● **Records for this exercise**
::::::::::
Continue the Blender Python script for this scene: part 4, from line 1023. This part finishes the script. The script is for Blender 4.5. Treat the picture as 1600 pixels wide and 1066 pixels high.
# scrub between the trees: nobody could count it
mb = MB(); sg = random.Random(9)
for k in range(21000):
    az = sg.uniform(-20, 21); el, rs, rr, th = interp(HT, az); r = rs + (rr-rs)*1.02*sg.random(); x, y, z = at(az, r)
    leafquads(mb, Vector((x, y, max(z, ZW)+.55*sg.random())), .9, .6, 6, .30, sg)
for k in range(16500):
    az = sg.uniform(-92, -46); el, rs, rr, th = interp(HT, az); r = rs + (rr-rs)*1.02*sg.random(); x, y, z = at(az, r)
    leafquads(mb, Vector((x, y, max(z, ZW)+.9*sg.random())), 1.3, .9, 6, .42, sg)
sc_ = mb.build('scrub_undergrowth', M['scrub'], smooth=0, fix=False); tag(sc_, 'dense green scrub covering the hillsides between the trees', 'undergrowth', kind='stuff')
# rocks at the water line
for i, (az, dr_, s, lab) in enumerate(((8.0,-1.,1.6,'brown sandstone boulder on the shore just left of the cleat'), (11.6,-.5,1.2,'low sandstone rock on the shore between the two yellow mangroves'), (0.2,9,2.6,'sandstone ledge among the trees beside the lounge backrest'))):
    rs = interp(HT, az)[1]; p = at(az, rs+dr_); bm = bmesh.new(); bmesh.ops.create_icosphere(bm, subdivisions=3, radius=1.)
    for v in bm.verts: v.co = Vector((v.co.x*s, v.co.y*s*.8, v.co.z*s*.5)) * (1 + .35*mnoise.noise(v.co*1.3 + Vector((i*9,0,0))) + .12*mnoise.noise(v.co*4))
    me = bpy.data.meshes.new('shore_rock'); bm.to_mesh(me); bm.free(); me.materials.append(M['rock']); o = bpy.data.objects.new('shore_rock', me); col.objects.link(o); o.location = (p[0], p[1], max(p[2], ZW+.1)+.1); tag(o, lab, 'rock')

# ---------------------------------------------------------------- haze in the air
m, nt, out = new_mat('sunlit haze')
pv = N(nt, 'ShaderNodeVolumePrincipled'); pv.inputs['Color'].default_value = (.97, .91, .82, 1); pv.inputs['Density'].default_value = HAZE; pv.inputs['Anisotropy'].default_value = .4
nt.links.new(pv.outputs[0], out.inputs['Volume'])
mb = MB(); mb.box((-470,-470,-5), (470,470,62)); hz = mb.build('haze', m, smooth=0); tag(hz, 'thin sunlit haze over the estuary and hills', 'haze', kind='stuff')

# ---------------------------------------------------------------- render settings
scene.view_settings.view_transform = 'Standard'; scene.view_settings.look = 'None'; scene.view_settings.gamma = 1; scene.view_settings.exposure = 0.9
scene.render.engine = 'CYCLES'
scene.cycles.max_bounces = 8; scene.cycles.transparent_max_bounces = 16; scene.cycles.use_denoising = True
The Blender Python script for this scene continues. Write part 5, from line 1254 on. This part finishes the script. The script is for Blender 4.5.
::::::::::
● **Exercise aim**
Filter the entries and copy out every line with the word "scene".

● **Reply to the exercise**
Continue the Blender Python script for this scene: part 4, from line 1023. This part finishes the script. The script is for Blender 4.5. Treat the picture as 1600 pixels wide and 1066 pixels high.
scene.view_settings.view_transform = 'Standard'; scene.view_settings.look = 'None'; scene.view_settings.gamma = 1; scene.view_settings.exposure = 0.9
scene.render.engine = 'CYCLES'
scene.cycles.max_bounces = 8; scene.cycles.transparent_max_bounces = 16; scene.cycles.use_denoising = True
The Blender Python script for this scene continues. Write part 5, from line 1254 on. This part finishes the script. The script is for Blender 4.5.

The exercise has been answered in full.